■ TO BE DONE
List all lines in the material below that contain "objects".

■ SUPPLIED DATA
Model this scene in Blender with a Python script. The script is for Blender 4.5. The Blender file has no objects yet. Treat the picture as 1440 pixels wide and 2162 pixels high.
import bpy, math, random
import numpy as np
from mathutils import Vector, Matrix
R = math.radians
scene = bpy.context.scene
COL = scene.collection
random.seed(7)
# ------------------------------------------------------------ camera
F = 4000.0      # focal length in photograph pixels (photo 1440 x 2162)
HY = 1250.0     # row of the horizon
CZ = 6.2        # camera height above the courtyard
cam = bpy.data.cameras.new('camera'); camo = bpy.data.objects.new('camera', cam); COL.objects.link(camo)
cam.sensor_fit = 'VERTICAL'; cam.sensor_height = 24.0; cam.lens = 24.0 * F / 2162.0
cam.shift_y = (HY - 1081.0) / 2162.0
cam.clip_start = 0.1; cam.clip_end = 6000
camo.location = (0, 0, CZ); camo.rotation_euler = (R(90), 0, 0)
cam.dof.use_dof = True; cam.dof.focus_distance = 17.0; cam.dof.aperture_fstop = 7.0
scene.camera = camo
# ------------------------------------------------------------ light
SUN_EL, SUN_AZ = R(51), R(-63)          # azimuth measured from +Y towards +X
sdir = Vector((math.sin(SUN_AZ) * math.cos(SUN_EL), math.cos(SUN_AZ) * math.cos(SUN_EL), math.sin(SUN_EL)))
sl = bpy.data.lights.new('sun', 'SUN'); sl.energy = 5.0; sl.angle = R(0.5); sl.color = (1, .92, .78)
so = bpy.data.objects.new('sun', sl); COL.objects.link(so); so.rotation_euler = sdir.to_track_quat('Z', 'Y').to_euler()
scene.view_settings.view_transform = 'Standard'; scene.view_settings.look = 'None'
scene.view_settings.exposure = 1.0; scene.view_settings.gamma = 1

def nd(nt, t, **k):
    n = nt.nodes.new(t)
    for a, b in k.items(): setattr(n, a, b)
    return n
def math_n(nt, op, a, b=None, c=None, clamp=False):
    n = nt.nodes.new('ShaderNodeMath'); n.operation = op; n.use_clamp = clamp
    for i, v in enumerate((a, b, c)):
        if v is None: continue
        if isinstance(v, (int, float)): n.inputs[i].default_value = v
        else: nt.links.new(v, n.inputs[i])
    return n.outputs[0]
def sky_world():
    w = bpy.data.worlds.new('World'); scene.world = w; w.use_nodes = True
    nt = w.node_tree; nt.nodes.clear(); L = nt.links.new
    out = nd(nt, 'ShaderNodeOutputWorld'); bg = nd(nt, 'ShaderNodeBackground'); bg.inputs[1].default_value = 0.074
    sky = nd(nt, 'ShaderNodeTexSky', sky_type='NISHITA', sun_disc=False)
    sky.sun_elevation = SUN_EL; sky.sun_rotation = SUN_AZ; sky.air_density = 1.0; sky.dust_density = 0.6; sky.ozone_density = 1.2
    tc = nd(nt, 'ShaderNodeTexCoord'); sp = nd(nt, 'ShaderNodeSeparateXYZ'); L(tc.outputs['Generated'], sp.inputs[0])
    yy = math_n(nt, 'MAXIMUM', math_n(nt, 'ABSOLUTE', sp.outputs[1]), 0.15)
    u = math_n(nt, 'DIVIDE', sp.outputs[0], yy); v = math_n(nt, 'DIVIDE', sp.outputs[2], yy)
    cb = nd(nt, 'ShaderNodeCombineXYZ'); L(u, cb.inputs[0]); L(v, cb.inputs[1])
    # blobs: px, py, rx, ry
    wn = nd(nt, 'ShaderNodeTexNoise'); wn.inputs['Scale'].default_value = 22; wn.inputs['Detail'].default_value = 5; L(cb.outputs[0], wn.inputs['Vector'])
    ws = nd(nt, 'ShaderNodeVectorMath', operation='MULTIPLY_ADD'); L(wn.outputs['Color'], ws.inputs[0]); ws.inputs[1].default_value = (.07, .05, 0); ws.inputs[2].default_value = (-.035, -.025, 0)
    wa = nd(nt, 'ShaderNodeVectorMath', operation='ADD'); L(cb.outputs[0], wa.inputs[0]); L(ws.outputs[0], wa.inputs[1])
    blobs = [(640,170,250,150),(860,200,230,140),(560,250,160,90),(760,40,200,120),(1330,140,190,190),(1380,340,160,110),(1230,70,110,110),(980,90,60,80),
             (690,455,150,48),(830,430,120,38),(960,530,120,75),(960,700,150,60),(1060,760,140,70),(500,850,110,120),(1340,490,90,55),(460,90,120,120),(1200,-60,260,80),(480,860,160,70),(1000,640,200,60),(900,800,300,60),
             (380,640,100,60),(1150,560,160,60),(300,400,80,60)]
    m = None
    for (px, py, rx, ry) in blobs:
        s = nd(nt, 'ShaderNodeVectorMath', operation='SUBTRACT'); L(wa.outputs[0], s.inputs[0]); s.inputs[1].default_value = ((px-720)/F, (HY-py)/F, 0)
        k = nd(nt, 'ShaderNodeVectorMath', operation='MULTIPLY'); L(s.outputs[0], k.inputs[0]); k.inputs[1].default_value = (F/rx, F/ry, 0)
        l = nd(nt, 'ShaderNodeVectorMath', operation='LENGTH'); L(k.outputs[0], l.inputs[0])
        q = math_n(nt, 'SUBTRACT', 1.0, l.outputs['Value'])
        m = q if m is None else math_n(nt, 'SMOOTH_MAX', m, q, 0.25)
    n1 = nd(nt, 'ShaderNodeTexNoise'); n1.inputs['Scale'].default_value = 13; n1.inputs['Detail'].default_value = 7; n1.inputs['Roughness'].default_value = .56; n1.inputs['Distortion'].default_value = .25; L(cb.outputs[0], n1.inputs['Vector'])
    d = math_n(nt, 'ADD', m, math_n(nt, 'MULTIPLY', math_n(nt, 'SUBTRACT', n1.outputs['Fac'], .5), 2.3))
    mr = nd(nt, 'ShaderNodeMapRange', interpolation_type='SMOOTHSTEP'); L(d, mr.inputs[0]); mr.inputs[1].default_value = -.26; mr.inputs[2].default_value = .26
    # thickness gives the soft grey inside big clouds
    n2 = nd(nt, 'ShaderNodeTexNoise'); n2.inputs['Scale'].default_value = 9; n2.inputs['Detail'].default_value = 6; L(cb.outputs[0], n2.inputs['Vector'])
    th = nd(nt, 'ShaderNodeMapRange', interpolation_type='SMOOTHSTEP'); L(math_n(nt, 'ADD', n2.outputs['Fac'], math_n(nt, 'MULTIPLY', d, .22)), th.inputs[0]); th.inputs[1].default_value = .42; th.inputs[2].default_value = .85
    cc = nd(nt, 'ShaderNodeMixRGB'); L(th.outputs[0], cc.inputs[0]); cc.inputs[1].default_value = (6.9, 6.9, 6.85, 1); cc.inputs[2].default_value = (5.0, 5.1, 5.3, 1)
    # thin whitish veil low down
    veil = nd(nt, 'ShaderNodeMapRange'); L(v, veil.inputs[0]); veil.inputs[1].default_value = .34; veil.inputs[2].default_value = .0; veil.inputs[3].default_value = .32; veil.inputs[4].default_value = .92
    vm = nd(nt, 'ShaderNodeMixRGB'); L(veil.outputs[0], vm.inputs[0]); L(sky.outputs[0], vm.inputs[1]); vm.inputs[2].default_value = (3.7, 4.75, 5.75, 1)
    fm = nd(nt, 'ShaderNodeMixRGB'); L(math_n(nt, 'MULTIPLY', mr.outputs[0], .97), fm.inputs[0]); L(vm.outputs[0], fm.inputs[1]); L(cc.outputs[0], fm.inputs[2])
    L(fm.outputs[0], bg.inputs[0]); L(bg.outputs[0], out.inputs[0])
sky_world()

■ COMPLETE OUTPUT
Model this scene in Blender with a Python script. The script is for Blender 4.5. The Blender file has no objects yet. Treat the picture as 1440 pixels wide and 2162 pixels high.
cam = bpy.data.cameras.new('camera'); camo = bpy.data.objects.new('camera', cam); COL.objects.link(camo)
so = bpy.data.objects.new('sun', sl); COL.objects.link(so); so.rotation_euler = sdir.to_track_quat('Z', 'Y').to_euler()